Peu à peu, les prisonniers des russes rejoignent leurs foyers. Ce retour s’étale sur plusieurs années et la dernière libération se fera en 1955 mais Papa ne revient pas !!!!
C’est une attente interminable et de plus en plus oppressante !
Je suis une petite fille de 6 ans, qui depuis son lit, entend sa mamanpleurer alors que celle-ci la croyait endormie. A aucun moment de la journée, Maman ne montrait son chagrin et son désarroi.
En 1947 est établi un acte de disparition par le Ministère des Anciens Combattants qui en 1952 sera remplacé par un acte de décès par jugement.
En 1955, un jugement d’adoption par la Nation est prononcé alors que j’ai 15 ans, que mon frère de 17 ans est apprenti menuisier et ma sœur couturière depuis 2 ans.
Quel accompagnement par l’ONACVG entre 1945 date du décès et 1955 date du jugement soit 10 ans après ? En aucun cas, il n’y a eu ni soutien, ni intervention du personnel appartenant à l’ONACVG.
Grâce à mon institutrice et à mes résultats scolaires, je suis inscrite pour l’obtention d’une bourse de l’Etat (et non avec l’aide de l’ONACVG). Connaissant les grosses difficultés financières de Maman, j’opte pour des études courtes : CAP et brevet de comptabilité.
Un souvenir douloureux, parmi tant d’autres, une lettre de Maman, le jour de mes 15 ans m’annonçant que je serai sans doute obligée d’interrompre mes études. Le Rectorat lui réclamait les frais de pension du 1er trimestre mon dossier étant introuvable.

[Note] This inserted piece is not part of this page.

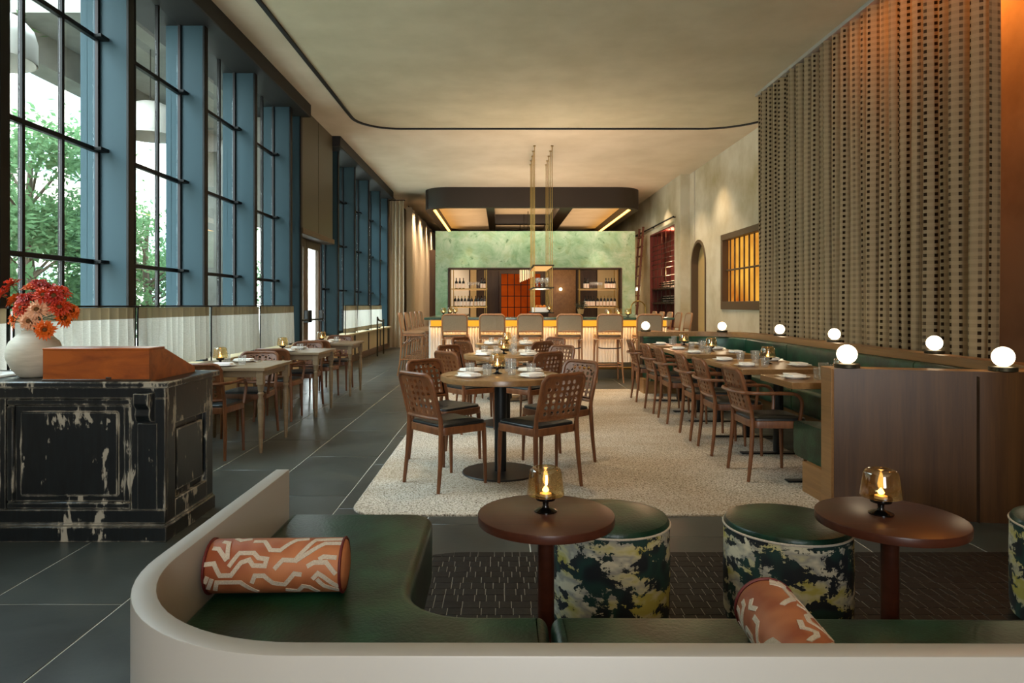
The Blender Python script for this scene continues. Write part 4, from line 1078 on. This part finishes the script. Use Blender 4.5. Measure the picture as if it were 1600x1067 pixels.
def mk_flower(k, pc, big):
    def f():
        t = thing('flower', '', 'flower'); rr_ = random.Random(k); mb = MB()
        for layer, (nn, r0, r1, up) in enumerate(((18, .010, .046, .004), (15, .008, .038, .016), (11, .004, .026, .024))):
            if not big and layer == 1: continue
            for i in range(nn):
                a = 2*PI*(i+rr_.uniform(-.25, .25))/nn; L = r1*rr_.uniform(.85, 1.12); w_ = .0062; c, s = math.cos(a), math.sin(a); u2 = up+rr_.uniform(-.006, .006)
                def P(r, t_, z): return (r*c-t_*s, r*s+t_*c, z)
                mb.add([P(r0, -.002, 0), P(r0, .002, 0), P(r0+(L-r0)*.6, w_, u2+.004), P(r0+(L-r0)*.6, -w_, u2+.004), P(L, 0, u2-.003), P(r0+(L-r0)*.6, 0, u2+.001)], [(0, 1, 2, 5), (0, 5, 3), (5, 2, 4), (5, 4, 3)], True)
        obj('petals', mb, M['petal_'+pc], t)
        obj('disc', MB().lathe([(0, -.006), (.010, 0), (.013, .008), (.008, .017), (0, .02)], 8), M['disc'], t)
        obj('stalk', MB().tube([(0, 0, -.004), (0, .002, -.03), (0, .004, -.06)], .0026, 5), M['stem'], t)
        return t
    return f
vx, vy, vz = -2.71, 3.97, .881
FL = []   # pixel-measured heads turned into points a little in front of or behind the vase
def at(px, py, Y): return ((px-782)*Y/1067, Y, H+(476-py)*Y/1067)
fl_spec = [(62, 446, 'red', 1, -.02, 'highest of the bunch'), (77, 452, 'red', 1, .05, 'just beside the highest head'), (50, 452, 'orange', 1, .02, 'near the top of the bunch, window side'), (95, 458, 'scarlet', 1, -.04, 'upper edge toward the wooden slope'), (84, 463, 'red', 0, -.1, 'upper front of the bunch'), (68, 462, 'scarlet', 1, -.1, 'upper middle, facing out'),
           (42, 468, 'red', 1, -.05, 'middle of the bunch, window side'), (25, 470, 'orange', 1, .02, 'middle left edge under the outlier'), (35, 482, 'scarlet', 1, -.06, 'below the middle, window side'), (18, 445, 'scarlet', 0, .03, 'outlier standing up alone'), (4, 461, 'scarlet', 0, .0, 'at the frame edge'), (58, 484, 'peach', 0, -.11, 'centre front, half open'), (80, 478, 'peach', 1, -.06, 'right of the half open one'), (93, 480, 'scarlet', 1, -.08, 'lower edge toward the slope'), (110, 486, 'orange', 1, .02, 'lowest on the slope side'),
           (98, 497, 'orange', 1, -.02, 'under the slope side edge'), (46, 502, 'peach', 1, -.1, 'low over the vase neck'), (24, 500, 'orange', 0, -.05, 'low on the window side'), (70, 515, 'orange', 1, -.13, 'hanging in front of the vase neck'), (60, 470, 'red', 1, .06, 'at the back of the bunch'), (88, 470, 'orange', 0, .08, 'behind the scarlet edge head')]
for k, (px, py, pc, big, dy, l) in enumerate(fl_spec):
    p = Vector(at(px, py, vy+dy)); o = put('fl%s%d' % (pc, big), mk_flower(k, pc, big), p, R.uniform(0, 6), '%s daisy-like flower in the vase, %s' % (pc, l), 'cut flowers in the vase')
    base = Vector((vx, vy, vz+.30)); d = (p-base); d.z = max(d.z, .02)
    if dy < -.05: d += Vector((0, -.14, 0))
    d += Vector((R.uniform(-.03, .03), -.05, 0))
    o.rotation_euler = d.to_track_quat('Z', 'Y').to_euler(); o.scale = (1.3, 1.3, 1.2)
    tip = p-d.normalized()*.055
    st = tag(obj('flower_stalk', MB().tube(smoothpath([tip, (tip+base)/2+Vector((0, 0, .02)), base, (vx+R.uniform(-.03, .03), vy, vz+.12)], 3), .0028, 5), M['stem']), 'green stalk of the %s flower %s' % (pc, l), 'stalk', 'flower stalks')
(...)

A 17 ans, alors que j’aurai aimé poursuivre des études de comptabilité, je me tourne vers la vie active. Ayant trouvé du travail à 150 kms, tous les mois j’envoie une partie de mon salaire à Maman.

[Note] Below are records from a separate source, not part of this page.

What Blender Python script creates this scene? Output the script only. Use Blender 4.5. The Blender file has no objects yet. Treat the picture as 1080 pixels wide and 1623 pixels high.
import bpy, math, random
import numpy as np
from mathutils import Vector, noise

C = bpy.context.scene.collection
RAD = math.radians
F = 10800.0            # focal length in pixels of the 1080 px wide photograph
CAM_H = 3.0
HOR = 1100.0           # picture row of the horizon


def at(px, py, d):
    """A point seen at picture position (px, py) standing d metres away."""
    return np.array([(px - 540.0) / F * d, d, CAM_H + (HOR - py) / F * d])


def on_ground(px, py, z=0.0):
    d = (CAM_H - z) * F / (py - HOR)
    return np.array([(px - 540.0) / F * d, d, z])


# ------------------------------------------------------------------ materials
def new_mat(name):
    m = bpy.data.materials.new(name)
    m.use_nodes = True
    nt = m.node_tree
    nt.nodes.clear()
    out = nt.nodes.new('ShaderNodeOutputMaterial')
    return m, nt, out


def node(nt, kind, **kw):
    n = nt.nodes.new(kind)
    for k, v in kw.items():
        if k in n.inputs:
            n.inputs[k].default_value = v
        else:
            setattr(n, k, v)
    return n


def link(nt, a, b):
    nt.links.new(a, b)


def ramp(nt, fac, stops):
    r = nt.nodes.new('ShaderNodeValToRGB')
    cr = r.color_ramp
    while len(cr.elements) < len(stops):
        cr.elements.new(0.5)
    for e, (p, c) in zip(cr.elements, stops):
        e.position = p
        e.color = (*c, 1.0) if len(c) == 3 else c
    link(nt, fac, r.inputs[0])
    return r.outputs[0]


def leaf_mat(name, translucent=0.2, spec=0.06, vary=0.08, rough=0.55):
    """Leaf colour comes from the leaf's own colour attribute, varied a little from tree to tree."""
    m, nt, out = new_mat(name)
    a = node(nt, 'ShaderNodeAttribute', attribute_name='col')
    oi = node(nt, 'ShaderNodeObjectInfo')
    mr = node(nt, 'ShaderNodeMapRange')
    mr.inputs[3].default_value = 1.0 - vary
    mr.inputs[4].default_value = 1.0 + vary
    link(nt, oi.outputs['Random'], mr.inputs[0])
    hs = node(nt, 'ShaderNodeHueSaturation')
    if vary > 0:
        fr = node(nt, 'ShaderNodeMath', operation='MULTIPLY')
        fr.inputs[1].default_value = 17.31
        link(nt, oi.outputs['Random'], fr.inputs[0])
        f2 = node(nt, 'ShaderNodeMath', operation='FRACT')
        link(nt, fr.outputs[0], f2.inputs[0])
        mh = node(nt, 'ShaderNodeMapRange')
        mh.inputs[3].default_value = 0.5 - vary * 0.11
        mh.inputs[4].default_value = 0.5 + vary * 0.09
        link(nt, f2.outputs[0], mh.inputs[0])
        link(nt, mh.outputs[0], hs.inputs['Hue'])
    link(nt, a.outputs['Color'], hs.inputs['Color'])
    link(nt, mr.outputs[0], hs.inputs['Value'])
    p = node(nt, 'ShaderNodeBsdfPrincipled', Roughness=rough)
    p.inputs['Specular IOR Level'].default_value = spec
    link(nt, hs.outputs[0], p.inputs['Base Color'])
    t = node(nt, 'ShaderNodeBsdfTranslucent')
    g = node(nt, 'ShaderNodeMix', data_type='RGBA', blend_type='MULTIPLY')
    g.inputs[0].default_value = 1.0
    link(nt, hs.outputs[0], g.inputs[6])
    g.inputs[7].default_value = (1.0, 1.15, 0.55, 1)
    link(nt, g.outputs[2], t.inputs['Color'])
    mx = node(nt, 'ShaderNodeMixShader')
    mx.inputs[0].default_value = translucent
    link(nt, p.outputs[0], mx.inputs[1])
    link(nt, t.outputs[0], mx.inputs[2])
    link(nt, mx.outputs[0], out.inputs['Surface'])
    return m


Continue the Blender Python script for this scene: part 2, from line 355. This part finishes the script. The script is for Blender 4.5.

J’ai 78 ans, Qu’est devenu mon père ? Cette question lancinante me hante. Je n’ai pas bénéficié de cellule psychologique.
Ce traumatisme ne s’éteindra……..
Dans les années 1990, les médias ont diffusé des informations laissant entendre que des « DISPARUS » avaient pu fonder une nouvelle famille au-delà des frontières.
D’après des renseignements glanés lors de mes multiples recherches, j’ai réussi à convaincre Maman que cette interrogation enfouie au plus profond d’elle-même était infondée.
Mais l’ai-je bien convaincue ?
Pour moi, cette hypothèse est surréaliste.
Mais où repose-t-il ?
Auteur : Suzy Favrot-Kremser
Avril 2018
Ce nouveau site est remarquable, merci à toutes les personnes qui se sont investies pour sa création.
PS : J’ai été entre autre très émue par le témoignage de Madame Suzy FAVROT-KREMSER
Merci Jacqueline COUSIN pour votre commentaire sur ce témoignage, nous nous efforçons de le rendre attrayant pour permettre à tous de le visiter et d’y trouver peut-être des informations oubliées….Revenez nous voir régulièrement, un petit commentaire fait toujours plaisir.
Suzy, Je ne connaissais pas ton passé familial et je suis très émue de le découvrir. Je suis en contact avec de nombreux Pupilles, et à chaque fois, je découvre des souffrances qui seraient insoupçonnables sans ces rencontres, les mots échangés entre nous. C’est cette opportunité que nous avons, grâce à l’ ANPNOGD, qui me touche le plus et qui doit perdurer.
Ton témoignage émouvant et très bien exprimé me conforte dans l’idée que tout le travail que nous avons fait et que nous continuons à faire n’est pas vain. Je t’embrasse.